I wrote the other day about being “re-born” on the 4th of July. While I pondered over our trip, my daughters and mine, I thought about how eventful the whole thing was. I started with our day of departure and our final packing for the flight and came up with these thoughts.

24 July 2011. We packed our bags (I know, it sounds like a song lyric), not sure of what to bring or to wear on the flight, Then a friend dropped us off at London Heathrow Airport. Midway over the Atlantic ocean, it finally dawns on me that we are going to visit our home for the first time in eleve years. Emotional moment.

The clouds that have been following us from London Heathrow have turned into a storm that the pilot has to avoid. He does a great job as we arrive at Atlanta Airport early. The elation at arriving early soon disappears when we find out that due to lightening striking the runway repeatedly all flights have been delayed.

After an eight hour layover in Atlanta, we finally take off and arrive at Bentonville, Arkansas. It is two in the morning. We disembark to a hot and muggy morning with a temperature of 89 degrees Fahrenheit. It was like walking into a wall of heat. I had forgotten how hot Arkansas can get in the summer.We are both tired, sleepy and sweaty. Welcome home.

Zombie-like we shuffke off the tarmac and enter the terminal. Luckily everything is easy to find and we locate our luggage and head to the car rental desks.

After picking up the car, I have a moment of unease when I realise the car is registered in Ohio. Great, I think, out-of-state plates and it’s from the north. They might as well put a big sign on it saying, Mr Policeman please stop me and give me a ticket.

Driving out of a town, that I’d never really even visited when I lived in Arkansas, and on wrong side of the road and on a road that had not even existed eleven years ago when I had last driven a car state-side and in the wee, very dark, hours of the morning, did not really equate to a calm relaxing drive.

My daughter was so tired that she began to hallucinate and she swore that an English double decker bus had just passed us on the road. I saw police on every corner and by every sign-post. The nice chap I had gotten directions from at the airport had helpfully pointed out that every town between us and our destination (about three in total) was a speed trap.

Miraculously we do not get lost and find our hotel. We had a momentary panic when we decided that the entrance door would be locked.  I had forgotten that hotels in America don’t lock their front doors like the hotels in England do. We pull up in front of the entrance and leaving my half asleep daughter in the car, I check us in. It is about four in the morning and I don’t feel exactly human or like I am tracking anything very well.

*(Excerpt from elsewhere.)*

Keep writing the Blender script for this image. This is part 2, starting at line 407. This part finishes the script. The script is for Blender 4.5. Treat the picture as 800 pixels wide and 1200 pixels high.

Luckily for us the room is right around the corner from the registration desk. My daughter has now gone beyond exhausted so I deposit her in the room, unpack the car and re-park it in the lot and put everything in a big pile in the room. I then turn up the air conditioner and crawl into bed. I am asleep in seconds. I do not even dream.

25 July 2011. We call my parents,grab a few biscuits and some bacon for breakfast and start packing the car up. Even though it is only about eleven in the morning the temperature is already over 104 degrees.

In the daylight, the area now looks more familiar despite the fact that the road has been widened, added to, and built-up with buildings either side of it. We both still feel tired, sleepy and too hot. We also feel very excited. I have not been here in over eleven years. The last time my daughter was here, she was nine months old.

We get in the car and drive to the farm.